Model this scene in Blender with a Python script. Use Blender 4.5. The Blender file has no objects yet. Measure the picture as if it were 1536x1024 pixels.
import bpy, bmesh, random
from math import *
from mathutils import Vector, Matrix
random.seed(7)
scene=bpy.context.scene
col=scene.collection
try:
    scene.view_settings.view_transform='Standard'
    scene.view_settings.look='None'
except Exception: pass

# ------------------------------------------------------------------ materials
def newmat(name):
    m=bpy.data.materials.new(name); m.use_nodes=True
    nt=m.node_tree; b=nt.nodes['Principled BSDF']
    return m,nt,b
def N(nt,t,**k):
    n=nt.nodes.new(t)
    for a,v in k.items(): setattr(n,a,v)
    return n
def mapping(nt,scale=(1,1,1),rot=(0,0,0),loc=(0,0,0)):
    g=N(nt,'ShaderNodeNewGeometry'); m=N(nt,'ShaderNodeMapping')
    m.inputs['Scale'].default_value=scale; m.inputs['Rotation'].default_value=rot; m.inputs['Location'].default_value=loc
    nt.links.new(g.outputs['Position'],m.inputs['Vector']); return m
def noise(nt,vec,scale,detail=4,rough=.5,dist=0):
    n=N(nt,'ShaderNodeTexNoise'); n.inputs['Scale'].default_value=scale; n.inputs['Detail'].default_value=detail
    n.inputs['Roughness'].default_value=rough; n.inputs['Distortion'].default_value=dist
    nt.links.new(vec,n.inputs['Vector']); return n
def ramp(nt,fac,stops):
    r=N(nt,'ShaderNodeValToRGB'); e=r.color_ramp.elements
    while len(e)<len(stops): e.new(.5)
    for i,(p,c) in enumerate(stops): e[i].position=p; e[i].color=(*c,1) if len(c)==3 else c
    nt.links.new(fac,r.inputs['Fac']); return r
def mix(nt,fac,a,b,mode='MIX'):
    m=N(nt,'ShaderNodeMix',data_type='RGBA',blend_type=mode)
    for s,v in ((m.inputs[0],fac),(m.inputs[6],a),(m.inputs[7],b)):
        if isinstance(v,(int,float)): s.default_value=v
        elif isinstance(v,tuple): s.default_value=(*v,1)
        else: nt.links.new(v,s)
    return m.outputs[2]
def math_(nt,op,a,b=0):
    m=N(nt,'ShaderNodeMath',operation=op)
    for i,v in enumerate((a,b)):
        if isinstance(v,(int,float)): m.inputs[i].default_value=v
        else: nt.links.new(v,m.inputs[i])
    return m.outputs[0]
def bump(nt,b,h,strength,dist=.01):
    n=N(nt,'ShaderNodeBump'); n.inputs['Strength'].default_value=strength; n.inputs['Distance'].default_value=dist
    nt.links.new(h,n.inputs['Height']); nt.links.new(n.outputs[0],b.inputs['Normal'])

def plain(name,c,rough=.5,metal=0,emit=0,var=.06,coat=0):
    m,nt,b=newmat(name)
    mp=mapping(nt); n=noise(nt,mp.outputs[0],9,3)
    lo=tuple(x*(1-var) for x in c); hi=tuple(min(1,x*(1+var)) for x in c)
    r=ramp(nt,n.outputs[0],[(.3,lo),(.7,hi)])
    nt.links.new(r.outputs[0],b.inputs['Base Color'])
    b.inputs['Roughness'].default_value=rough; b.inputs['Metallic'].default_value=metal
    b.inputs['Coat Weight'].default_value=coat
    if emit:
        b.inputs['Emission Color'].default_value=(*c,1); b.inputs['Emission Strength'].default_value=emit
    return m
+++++
### [Requirements]
Extract the first line above and each line after it up to and including the one with "except Exception: pass", please, exactly and with nothing else.

### [Output of the task]
Model this scene in Blender with a Python script. Use Blender 4.5. The Blender file has no objects yet. Measure the picture as if it were 1536x1024 pixels.
import bpy, bmesh, random
from math import *
from mathutils import Vector, Matrix
random.seed(7)
scene=bpy.context.scene
col=scene.collection
try:
    scene.view_settings.view_transform='Standard'
    scene.view_settings.look='None'
except Exception: pass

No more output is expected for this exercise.